Now consider the function \(g(x,y)=2x^2 - 2xy + y^2 + 6x + 2y\).

1. Write the function in the quadratic form \(g(x,y) = \mathbf{x}^\top A \mathbf{x} + 2\mathbf{b}^\top\mathbf{x} + c\).

   Solution

   \[\begin{split}A = \begin{bmatrix} 2 & -1 \\ -1 & 1 \end{bmatrix}, \qquad \mathbf{b} = \begin{bmatrix} 3 \\ 1 \end{bmatrix}, \qquad c = 0\end{split}\]

2. What is the gradient \(\nabla g(x,y)\) and Hessian \(\nabla^2 g(x,y)\)?

   Solution

   \[\begin{split}\nabla g = 2A\mathbf{x} + 2\mathbf{b} = \begin{bmatrix} 4x - 2y + 6 \\ -2x + 2y + 2 \end{bmatrix}, \qquad \nabla^2 g = 2A = \begin{bmatrix} 4 & -2 \\ -2 & 2 \end{bmatrix}\end{split}\]

3. Is \(g\) coercive? Why or why not?

   Solution

   Since \(A\) is positive definite (eigenvalues \(\approx 2.62\) and \(\approx 0.38\)), the function is coercive.

4. Is \(g\) convex? Why or why not?

   Solution

   Since the Hessian is positive semidefinite (eigenvalues \(\approx 5.23\) and \(\approx 0.76\)), the function is convex.

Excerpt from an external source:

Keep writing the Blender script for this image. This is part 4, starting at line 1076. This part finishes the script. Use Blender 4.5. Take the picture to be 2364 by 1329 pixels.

5. Find and classify the stationary points of \(g(x,y)=2x^2 - 2xy + y^2 + 6x + 2y\).

   Solution

   Setting \(\nabla g = 0\):

   \[4x - 2y + 6 = 0, \qquad -2x + 2y + 2 = 0\]

   Solving gives \((-4, -5)\).

   The Hessian at \((-4,-5)\) is \(\begin{bmatrix} 4 & -2 \\ -2 & 2 \end{bmatrix}\), which is positive definite (eigenvalues \(3 \pm \sqrt{5} > 0\)) → local minimum.

   Since \(g\) is coercive and convex with a local minimum, this is also the global minimum.